Commitments made in the document - which also called on the American and Canadian governments to legislate equality for all gender identities - include the right to be referred to by your name, pronoun and gender of choice at camps, schools and all congregations.

Branches of the reform movement are also urged to implement gender-neutral toilets, prayer language and administrative forms.

The URJ explained that the resolution was needed because “members of the transgender and gender non-conforming communities face particular ongoing legal and cultural bigotry and discrimination.”

Rabbi Denise Eger, the first openly lesbian president of the Central Conference of American Rabbis (CCAR) - which counts 2,300 rabbis in its organisation - said the vote was a “historic moment.

“We believe in Reform Judaism that all humans were created in God’s image, and this resolution is the highest expression of that.”

She hoped the move would help to progress the cultural dialogue, adding that it had already had a “enormous” effect.

“People are saying ‘I’m so proud to be Jewish,’ or ‘I feel like I have a home again.’ This is what we call a Torah of inclusion. As a long-time LGBTQ activist and the first openly lesbian president of the CCAR, it was a proud day.”

The URJ, which had vice-president Joe Biden and Oscar-winner Michael Douglas make speeches at the convention, wrote in the resolution that prejudice against transgender people in particular was still prevalent across North America.

Pointing out the higher than average poverty, homelessness and suicide rates among the community, the resolution outlined how the transgender community experiences “frequent incidents of hate crimes and harassment, and often face discrimination in employment, healthcare and housing.”

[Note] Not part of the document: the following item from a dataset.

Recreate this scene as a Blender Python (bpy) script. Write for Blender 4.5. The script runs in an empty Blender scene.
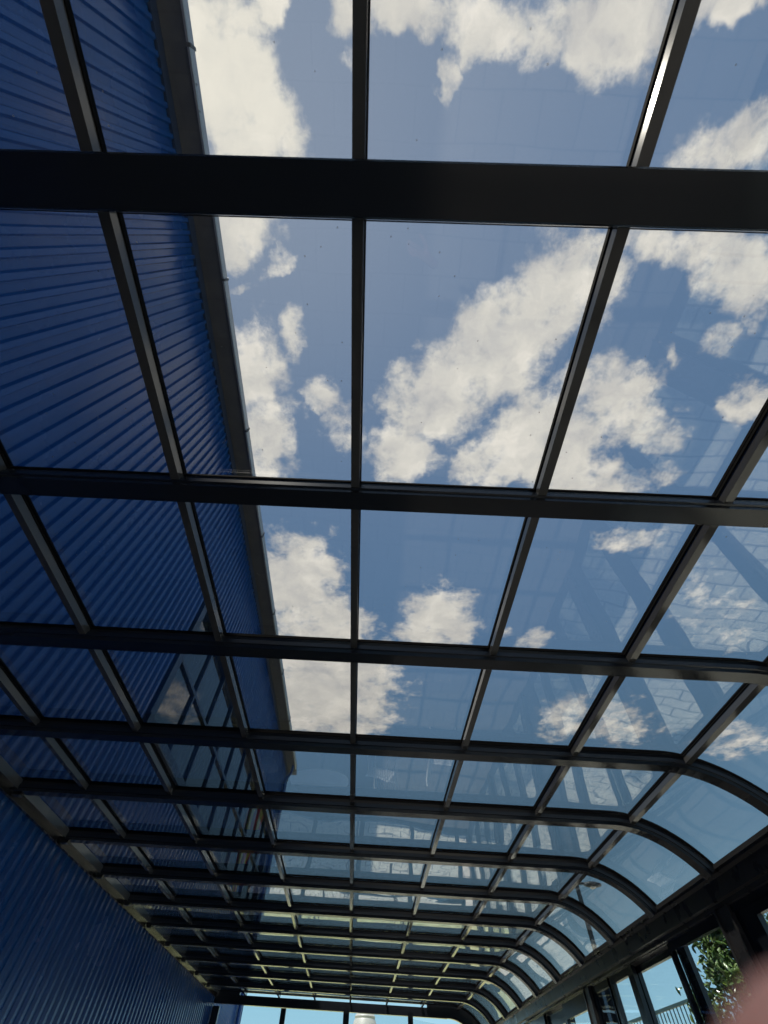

Rabbi Laura Janner-Klausner, the senior rabbi for the Movement for Reform Judaism - which was present at the convention - also welcomed the move, saying it has been “a litmus test for honouring people” that the URJ had passed with flying colours.

The rabbi, who has a personal connection to the cause in the shape of her eldest child Tali, added: “As a parent of a person who is non-gender binary (another term for gender non-conformity), this is both professionally and personally one of the most important things in my life. Tali is brilliant, and this is brilliant.”

She backed the resolution to ensure these groups were “completely integrated, welcomed, loved and appreciated, but also for people who are cis-gendered or more gender binary (both refer to those who conform to their gender), as this is a message about accepting people for who they are however they define their gender.”